HOw Long?

HOw Long?

Last week I mentioned my friend Dr John Dempster and his weekly article.
http://www.christianforumsite.com/showthread.php?t=6210

Here is this weeks article. In the interests of copyright clarity I am including the introduction to the previous article.

A friend on mine, by the name of Dr John Dempster, lives in Inverness, Scotland. He writes a weekly piece called Christian Viewpoint for a group of local secular newspapers. He also very kindly sends me a copy.

I asked his permission to share some of these and he replied saying that as long as it states First Published in the Highland News Group of Newspapers then I have permission
.

Remember these are written for a group of secular newspapers. Pray that they will bless the readers who may have no other Christian input in their lives.


CHRISTIAN VIEWPOINT
HOW LONG?
The man stood before a largely hostile audience, the offending books stacked on a table in front of him.
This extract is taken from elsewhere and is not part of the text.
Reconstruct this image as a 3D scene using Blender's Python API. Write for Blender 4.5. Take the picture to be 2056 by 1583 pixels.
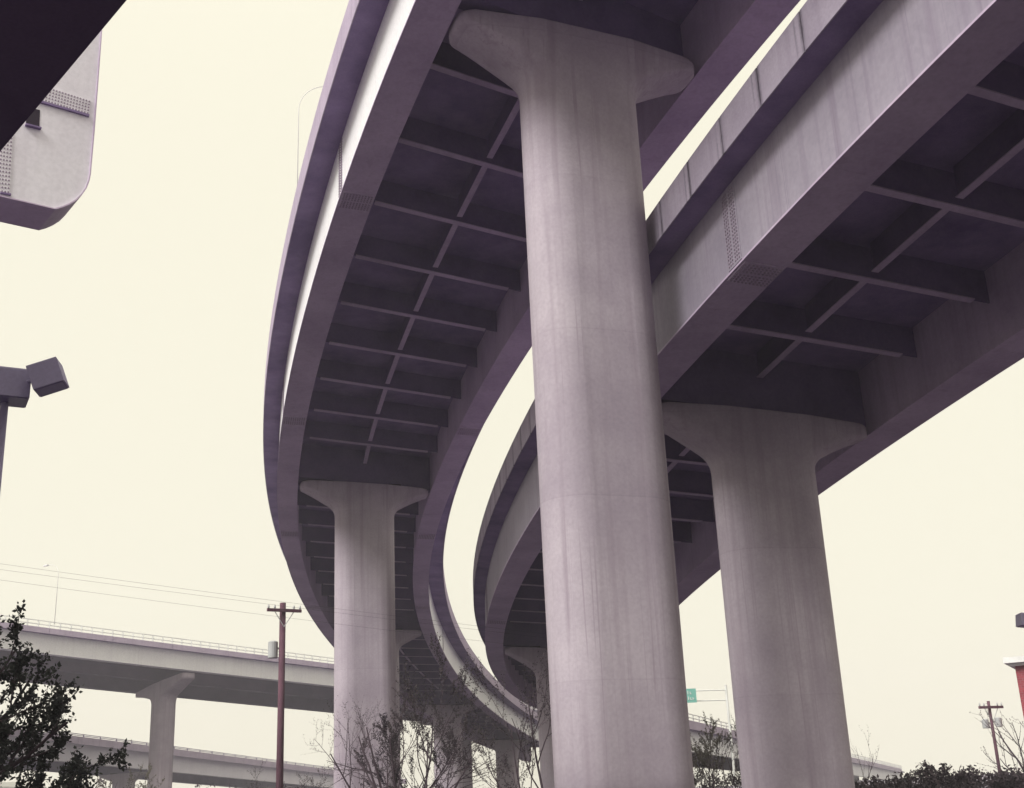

He was challenged – was he prepared to retract what he had written in these volumes? Despite being fully aware that his words could lead to his execution, he told the listeners ‘My conscience is taken captive by God’s word. I cannot and will not recant anything. For to act against our conscience is neither safe for us, nor open to us.’ It’s said that he added ‘On this I take my stand. I can do no other,’ before concluding ‘God help me. Amen.’

This scene from a BBC4 dramatised documentary about the life of Martin Luther whose campaign to reform the Roman Catholic Church in the 16th century ultimately led to the birth of Protestantism was one of the things which struck me forcibly this week. Luther ‘came out’ as a reformer on 31st October 1517 when he nailed to the door of a church in Wittenberg a document highlighting what he saw as abuses which needed addressed. His famous speech to the Diet of Worms – which did not in fact lead to a death sentence - followed four years later.

Something else which seemed significant this week was a line from one of King David’s prayers in the Bible, written when he was depressed and discouraged. ‘I am sick at heart. How long, oh Lord, until you restore me?’ It occurred to me that many of us find ourselves saying to God ‘How long?’ How long till I sense your reality again? How long till you answer my prayer? How long until goodness and light is seen to triumph? How long, Lord?

The particular issue prompting Martin Luther’s vocal protests against corruption in the Church was the selling of ‘indulgences’ by which you could protect against spending time in purgatory after death by paying a fee. Luther’s reading of the Bible had convinced him that sins were forgiven by God’s grace alone, and not by any payment or act of penance. It was this view – that as God’s word the Bible had supreme authority, that God forgives us freely through sheer grace, and that men and women can approach him directly without the need of a priest’s intervention – which Luther was defending at Worms.

The scene from the film gripped my imagination because one of the historians taking part told us that Luther symbolised the movement towards a society where individuals made decisions for themselves guided by their consciences. There are times in history, the expert said, when one person represents something much bigger than themselves, and this was one of those occasions. I believe that what Luther symbolised most powerfully in his speech at Worms was not simply a movement of social change, but the fact that God was at work challenging and refining his Church.

A final thing which I found meaningful this week was a quote from an 18th century American Church leader who said that the task of each generation is to discover what direction God is moving in, and then move in that direction themselves. We say ‘How long will it be until God acts?’ Sometimes a better question is ‘What is God doing?’ What is God doing in our Scottish nation, in our communities and churches, in our families and marriages and personal lives? What is God doing today, in this meeting I’m attending at work, in this conversation with a neighbour?

Having discerned what God is doing, the next question is ‘How can I join in?’ When we faithfully fulfil the role God has for us in this way then, as Luther did, we become not just a symbol of Someone much bigger than ourselves, Someone who is on the move, but one of the means by which he touches our world with challenging love.

Martin Luther is one of the heroes of Christian history. But he was not perfect. In earlier life he was open and welcoming to the Jewish people, but in some later writings we find a distasteful and disturbing anti-semitism which, even taking account his 16th century cultural background appals us. He wrote words which we may safely say did not come from the spirit of God and in these words he was a symbol and representative not of God, but of the forces of darkness.

Just as some Bible characters said ‘How long?’ to God, God himself occasionally said ‘How long?’ to his people. How long till you’re willing to change? How long till you’re ready to be a symbol of my presence, helping move forward my plans in the world? How long till you nail your Christian convictions to your life’s front door and say ‘On this I take my stand.’?

John A. H. Dempster
First Published in the Highland News Group of Newspapers
 
‘indulgences’ were a tragic way of abusing emotionally distressed people and taking financial advantage of them- a true abomination in God's eyes.